In applying these principles, the Center is partnering with the Institute for Electrical and Electronics Engineers (IEEE), one of the world's largest standards-setting bodies, to develop an ESI Protocol that will help attorneys and judges select and use AI-based e-discovery software in a way that meets the Law Committee of the IEEE Global Initiative on Ethics of Autonomous and Intelligent Systems' four principles of the trustworthy adoption of AI: Effectiveness, Competence, Accountability, and Transparency.  We hope this protocol will improve both the selection of the right AI tools to match a given case's discovery plan and the proper use of these tools.

Dispute Financing Library

The Dispute Financing Library is a neutral repository for documents and media related to third-party litigation funding.
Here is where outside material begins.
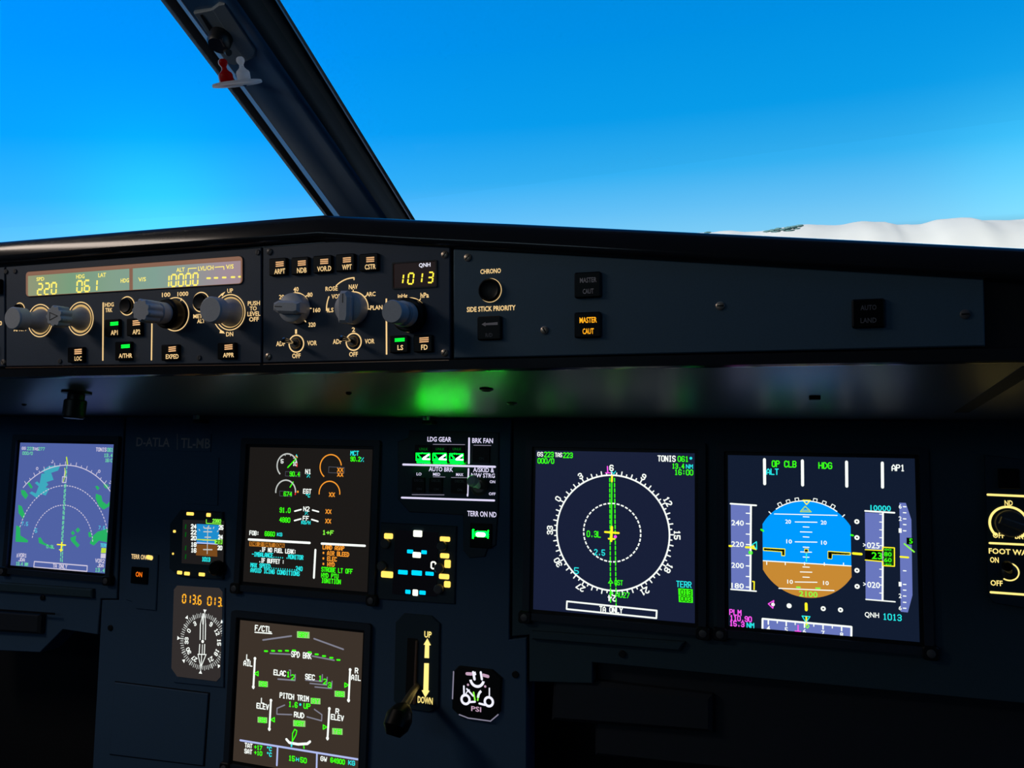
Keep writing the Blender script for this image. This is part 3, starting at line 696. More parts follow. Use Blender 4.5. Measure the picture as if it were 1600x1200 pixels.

The Library contains statutes, case law, legislative history, agency documents, articles, news stories, videos, and more. Most of the documents are full-text searchable, and many are freely available to download.  The site is currently online, and you can access it by clicking here.  

The Library was unveiled at the 2019 Harvard Litigation Finance Symposium, and it has been covered in the Litigation Finance JournalAbove the Law, and the McDonald Hopkins Business Exchange Podcast.